Thursday, March 1, 2018

Get a grip Christina Hoff Sommers

Christina Hoff Sommers
This seems to be SPLC day due to an article in the Daily Caller regarding Youtube. Any right wing criticism of Southern Poverty Law Center is accompanied with a laundry list of the organization's supposed indiscretions. In this case, none of the items on the laundry list have anything to do with Youtube.

I was inspired by one of the five-watt bulbs at LIfeSite News, Jarrett Stepman. I have no idea who or what that is.

Citing an SPLC report, Mr. Stepman concludes:
The report listed a number of organizations it considers male supremacy "hate groups," which included American Enterprise Institute scholar Christina Hoff Sommers. Sommers has questioned modern feminist orthodoxy, including the factual basis behind the alleged gender wage gap.

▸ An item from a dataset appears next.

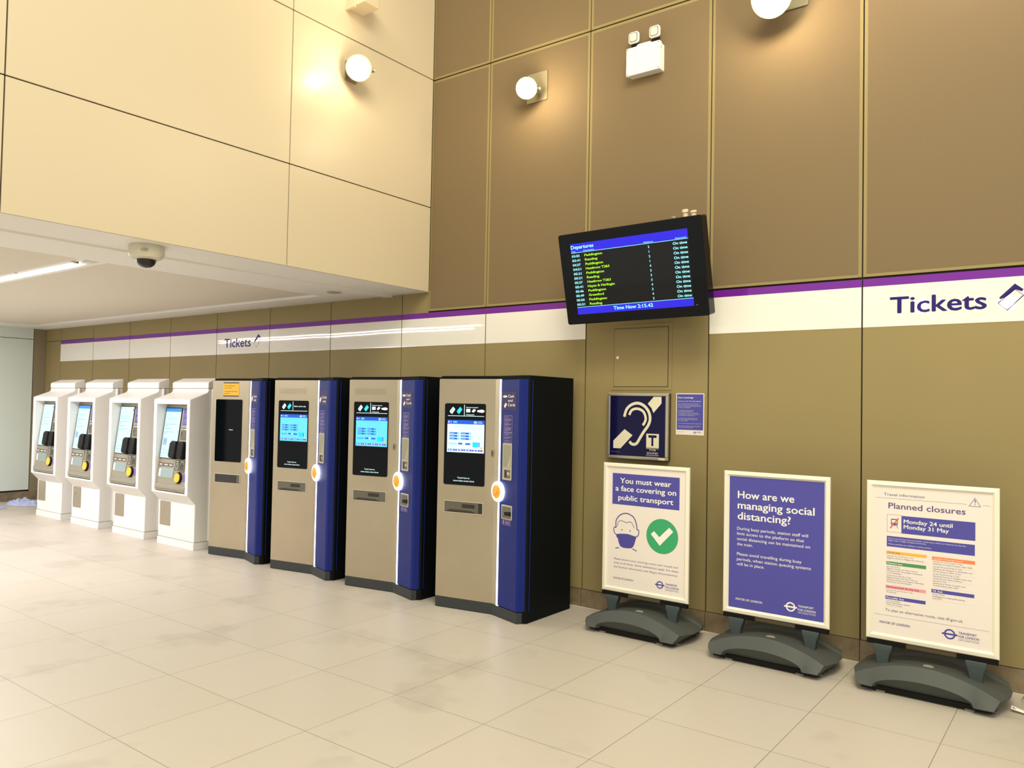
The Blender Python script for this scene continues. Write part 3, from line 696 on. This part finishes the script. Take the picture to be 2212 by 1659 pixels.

Christina Hoff Sommers is not a group. Why isn't that among things that are obvious? Writing about male supremacy groups, SPLC mentions Sommers once:
Men’s rights issues also overlap with the rhetoric of equity feminists like Christina Hoff Sommers, who give a mainstream and respectable face to some MRA concerns.
To tell you the truth, SPLC's piece could use an edit. It does not define “MRA.” Nor does it explain equity feminism but that is less relevant than Sommers' reaction at the Weekly Standard which obliging titles its story “SPLC Targets Feminist Scholar Christina Hoff Sommers.” Everyone, it seems, wants to be a victim of some group or some other person. That includes me from time to time. Manufactured victims are always seemingly targeted. Most of the time they are not that special.

According to the Weekly Standard piece:
“I completely reject that," Sommers said. "This is a group I used to admire. They once went after Klan members and Nazis and now… [they go after] people like Ben Carson and Ayaan Hirsi Ali. It’s absurd.” She adds that the SPLC has no evidence for the suggestion that she “gives mainstream and respectable face” to “male supremacy”:. “They’re blacklisting in place of engaging with arguments. They blacklist you, rather than try to refute you.”
Apparently Ms. Sommers has the same laundry list. SPLC did not go after either Carson or Hirsi. It quoted some of their controversial statements. Morever, Ben Carson, Ayaan Hirsi and Christina Hoff Sommers have not been “blacklisted.” Sommers requires self-absorption on overdrive to reach that conclusion about herself. For his part, Ben Carson has created an impressive body of work attributable to anti-LGBT bigotry.

Just to be clear, the Southern Poverty Law Center has no list that I know of that includes the names of individuals. SPLC does author a list of organizations that they deem to be hate groups. SPLC does not have the power to blacklist any individual or organization.

SPLC is quite specific about the hate involved:
Though male supremacy lives in a coalition of online spaces, its most established proponents are two hate groups: A Voice for Men, a men’s rights website started by the violently bigoted Paul Elam, who has described men as “indentured servants to a malicious matriarchy,” regularly talks about the world as gripped by “misandry” (hatred of men) and called for October to be renamed the “Bash-A-Violent-Bitch Month.” The other is Return of Kings, founded by pick-up artist Roosh V., who advocated for the legalization of rape on private property (then claiming unconvincingly it was satire) and wrote that the path to saving Western civilization is repealing women’s suffrage.
That does not seem to leave much room for argument. Again, what does any of this have to do with Youtube?